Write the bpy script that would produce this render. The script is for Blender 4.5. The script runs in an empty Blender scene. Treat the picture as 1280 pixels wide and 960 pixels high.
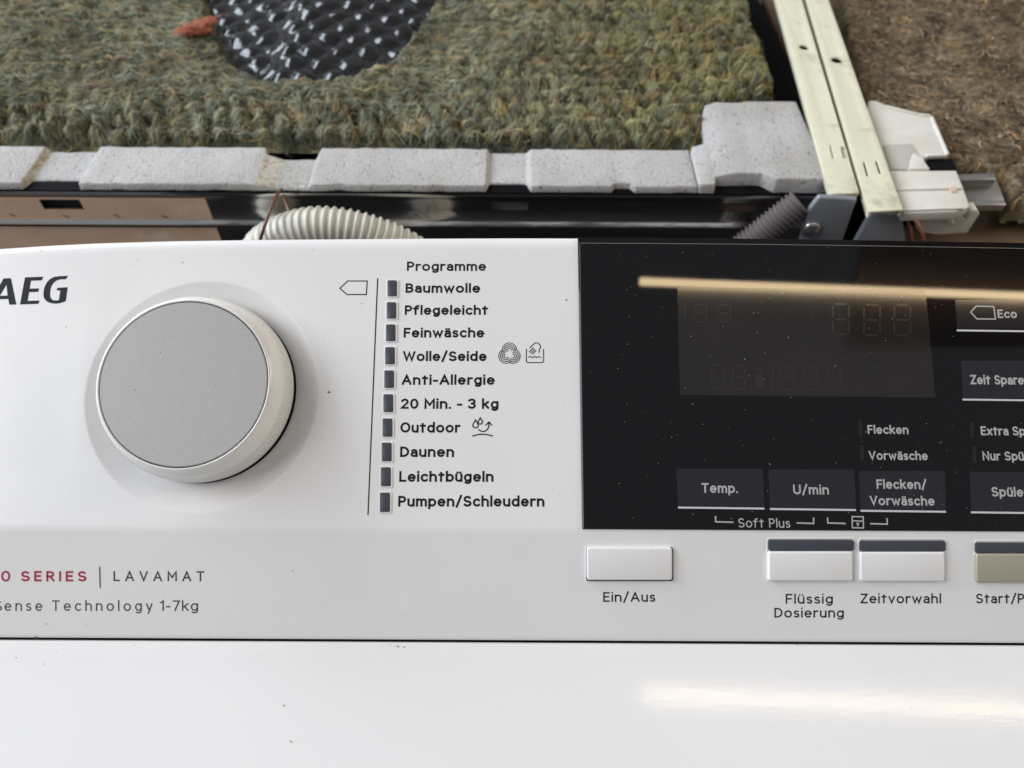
import bpy, bmesh, math, random
import numpy as np
from mathutils import Vector, Matrix, noise
S = bpy.context.scene
C = S.collection
rnd = random.Random(7)
PI = math.pi
R = math.radians

# ------------------------------------------------------------------ camera
A = R(60)                                   # elevation of the control panel's normal
X = Vector((1, 0, 0))
N = Vector((0, -math.cos(A), math.sin(A)))  # out of the panel
U = Vector((0, math.sin(A), math.cos(A)))   # up along the panel
FPX = 950.0                                 # focal length in pixels of a 1280 wide picture
TILT, ROLL, DIST = R(9.5), 0.0055, 0.1996
F = (-N * math.cos(TILT) + U * math.sin(TILT)).normalized()
V = (U * math.cos(TILT) + N * math.sin(TILT)).normalized()
RT = (X * math.cos(ROLL) + V * math.sin(ROLL)).normalized()
UP = (V * math.cos(ROLL) - X * math.sin(ROLL)).normalized()
CAM = -F * DIST
cd = bpy.data.cameras.new('camera')
cam = bpy.data.objects.new('camera', cd)
C.objects.link(cam)
cam.matrix_world = Matrix(((RT.x, UP.x, -F.x, CAM.x), (RT.y, UP.y, -F.y, CAM.y), (RT.z, UP.z, -F.z, CAM.z), (0, 0, 0, 1)))
cd.sensor_width = 36.0
cd.lens = FPX / 1280 * 36
cd.clip_start, cd.clip_end = 0.005, 50
cd.dof.use_dof = True
cd.dof.focus_distance = 0.205
cd.dof.aperture_fstop = cd.lens / 1.5
S.camera = cam

# ------------------------------------------------------------------ light
w = bpy.data.worlds.new('World')
S.world = w
w.use_nodes = True
bg = w.node_tree.nodes['Background']
bg.inputs[0].default_value = (0.95, 0.97, 1.0, 1)
bg.inputs[1].default_value = 0.29


def area(name, loc, target, size, size_y, power, col):
    l = bpy.data.lights.new(name, 'AREA')
    l.shape = 'RECTANGLE'
    l.size, l.size_y, l.energy, l.color = size, size_y, power, col
    o = bpy.data.objects.new(name, l)
    C.objects.link(o)
    o.location = loc
    o.rotation_euler = (Vector(target) - Vector(loc)).to_track_quat('-Z', 'Y').to_euler()
    return o


area('window_light', (-2.24, 0.72, 1.28), (0, 0.05, 0), 1.75, 1.45, 62, (0.86, 0.92, 1.0))
area('front_fill_light', (-2.08, -0.64, 1.76), (0, 0.05, 0), 1.28, 1.28, 33, (0.93, 0.95, 1.0))  # added front fill, no window known there
area('rear_glint_light', (-1.30, 1.35, 1.15), (-0.05, 0.3, -0.05), 0.75, 0.75, 15, (0.80, 0.89, 1.0))  # added for glints on the black dimpled sheet, no window known there
area('warm_fill_light', (1.9, 0.5, 0.85), (0.1, 0.05, 0), 1.2, 0.9, 15, (1.0, 0.84, 0.67))  # added warm fill from the right, no doorway known
S.view_settings.view_transform = 'Standard'
S.view_settings.look = 'None'
S.view_settings.exposure = 0.06
S.view_settings.gamma = 1
S.cycles.use_denoising = True
S.cycles.max_bounces = 8


# ------------------------------------------------------------------ pixel rays (photo pixels, 1280 x 960) to points on planes
def ray(px, py):
    return (F + RT * ((px - 640) / FPX) - UP * ((py - 480) / FPX)).normalized()


def hit(px, py, p0, n):
    d = ray(px, py)
    return CAM + d * ((p0 - CAM).dot(n) / d.dot(n))


def pm(px, py, n=0.0):
    return hit(px, py, N * n, N)


O0 = Vector((0, 0, 0))
UC = pm(560, 663).dot(U)                    # crease between upper and lower zone of the fascia
BETA = R(9.5)
DL = (-U * math.cos(BETA) - N * math.sin(BETA))
NL = (N * math.cos(BETA) - U * math.sin(BETA))
CREASE = U * UC


def lm(px, py, n=0.0):
    return hit(px, py, CREASE + NL * n, NL)


GAPL = (lm(640, 801) - CREASE).dot(DL)      # length of the lower zone
FT = CREASE + DL * (GAPL + 0.0004) - NL * 0.0003
LAMP_D = 1.5


def refl(p, n):
    d = (p - CAM).normalized()
    return d - n * (2 * d.dot(n))


g0, g1 = pm(800, 352), pm(1400, 375)
lampA = g0 + refl(g0, N) * LAMP_D
lampB = g1 + refl(g1, N) * LAMP_D
_r = refl(g1, N)
lampB = g1 + _r * ((lampA.z - g1.z) / _r.z)
lampB = lampA + (lampB - lampA).normalized() * 1.3


def front_err(dl):
    n = N * math.cos(dl) - U * math.sin(dl)
    p = hit(835, 868, FT, n)
    r = refl(p, n)
    # signed error in the Y-Z plane
    t = (lampA - p)
    return math.atan2(r.y, r.z) - math.atan2(t.y, t.z)


lo, hi = R(-30), R(-2)
flo = front_err(lo)
for _ in range(50):
    mid = (lo + hi) / 2
    if (front_err(mid) > 0) == (flo > 0):
        lo = mid
    else:
        hi = mid
DELTA = (lo + hi) / 2
NF = N * math.cos(DELTA) - U * math.sin(DELTA)
DF = -U * math.cos(DELTA) - N * math.sin(DELTA)


def fm(px, py, n=0.0):
    return hit(px, py, FT + NF * n, NF)


# back appliance: horizontal top at ZS, vertical front strip at YS
_p = CAM + (F + RT * 0 - UP * ((242 - 480) / FPX)) * 0.35
ZS, YS = _p.z, _p.y


def hz(px, py, dz=0.0):
    return hit(px, py, Vector((0, 0, ZS + dz)), Vector((0, 0, 1)))


def hy(px, py, dy=0.0):
    return hit(px, py, Vector((0, YS + dy, 0)), Vector((0, 1, 0)))


print('tilt of front', math.degrees(DELTA), 'ZS', ZS, 'YS', YS, 'lamp', lampA, lampB)


# ------------------------------------------------------------------ materials
def sRGB(r, g, b):
    f = lambda c: (c / 255 / 12.92) if c / 255 <= 0.04045 else ((c / 255 + 0.055) / 1.055) ** 2.4
    return (f(r), f(g), f(b), 1)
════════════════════
TASK DIRECTIONS -> Repeat exactly and only the lines from the start of the data above through the line that holds "R = math.radians", inclusive. Pictures do not belong in the copy.

ANSWER TO THE EXERCISE ->
Write the bpy script that would produce this render. The script is for Blender 4.5. The script runs in an empty Blender scene. Treat the picture as 1280 pixels wide and 960 pixels high.
import bpy, bmesh, math, random
import numpy as np
from mathutils import Vector, Matrix, noise
S = bpy.context.scene
C = S.collection
rnd = random.Random(7)
PI = math.pi
R = math.radians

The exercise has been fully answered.